When food addiction isolation takes hold, I basically just want to shut myself up in a space and eat. I do this in my office many days – that afternoon snack that I don’t want anyone to see me eating (“Do you really need that, fat girl?” says the imaginary-surrogate-authority-figures-whose-approval-I-crave-as-much-as-salty-fat). So, I close the door, inhale the food, and then open it up again when I’ve cleaned up all the evidence of my wrongdoing. Or I might stay up long past everyone else in the house, stand alone in the kitchen, and graze by the light of the refrigerator. There is nothing helpful or healthy about this behavior. Nothing.

Depression isolation looks a little different. There’s more sleeping and less shoveling involved. It’s a slow-paced isolation, without the racing heart and shame.

Today’s isolation was the unhelpful kind. Last night, I was awake until four am…first watching a very dark, but compelling television show and then obsessing over updates about the Malaysia Airlines flight that has gone missing, particularly drawn into the horror of imagining being on a flight with my own child as it dropped into the sea. Staying up late and sleeping late is one way to ensure I face people the least amount of time, because I can only come up with so many half-truths to explain how I feel or am doing on any given day, and it’s exhausting.

I had every intention today of locking myself away to catch up on some of the school writing that I’ve let slide for weeks (this is a reasonable and healthy kind of isolation to which we will turn in a few moments). In fact, I ditched a training and the opportunity to have my friend Beth kick my ass at the gym in order to be productive. I was going to isolate FOR A GOOD CAUSE! I didn’t, really, though. Today was mostly an obsessive internet surfing, excuse-making kind of day.

There are some days, when you open your eyes and know you’ve already failed. That’s the kind of day this was.
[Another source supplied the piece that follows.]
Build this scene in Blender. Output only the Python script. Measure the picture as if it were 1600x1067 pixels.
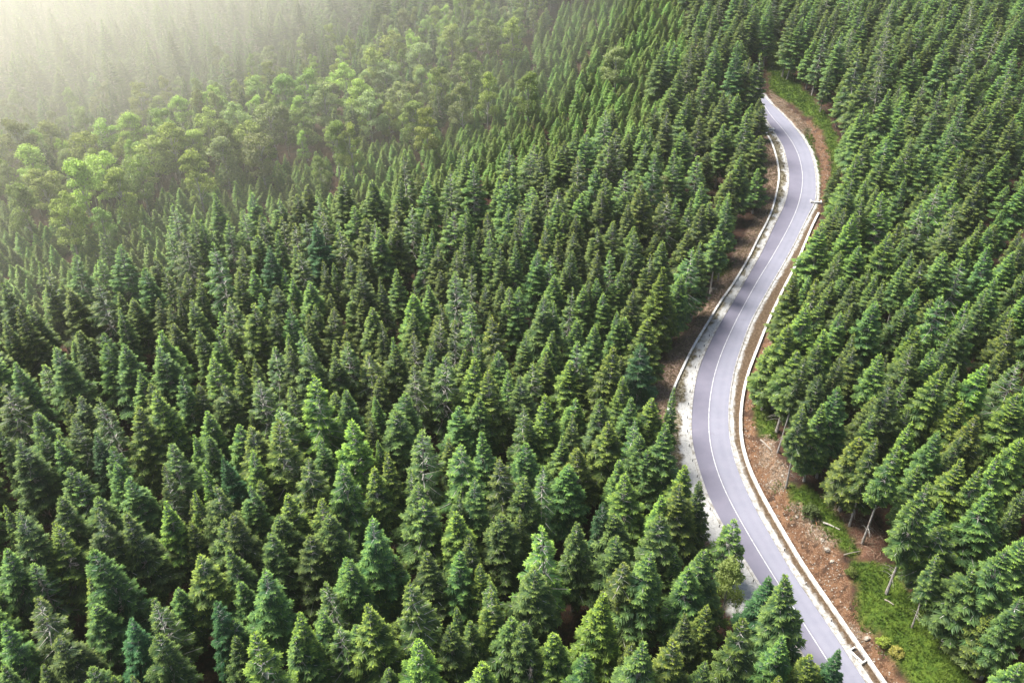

Last fall, I spent several very productive and restorative weekends at a spiritual retreat center about 45 minutes outside of Philadelphia. I went to read and to write, and I mostly felt really good about the time there. I’d call Giehl to check in here and there, and on Saturday if I had been very good, I’d buy dinner at Whole Foods and speak to the cashier there, but other than those short interactions, those weekends at the hermitage were just me, my wifi-less laptop, and God. I even managed to keep distractions to a minimum. I will read anything with words, from tween dystopian drama to bird watching guides…anything to avoid hearing my own thoughts. On these trips, I brought the books I needed for research, a Bible, and nothing more. I wrote and wrote and wrote and prayed and listened and wrote some more.

But the last couple of times I went, I cut my time there short. I started to feel alone and afraid in the woods. I craved the warm light of my own living room, the soft fur of my dogs cuddled beside me. I felt something like a sense of panic before I frantically packed up the laundry and locked the keys inside the cabin on my way back to the city. The silence was too much. I felt the kind of vulnerable that comes just before I plunge off a cliff into the darker depths of depression. Instead of face the fear with Jesus in the woods, I left.

So now, I’m trying to figure out how to find a disciplined, monastic space in the midst of my daily life. Trying to discern if I should risk going back to the woods. Trying to figure out where I’m going to write the rest of this damn book that I’m supposed to finish in two months.

Just as soon as I’m caught up on my Hulu queue.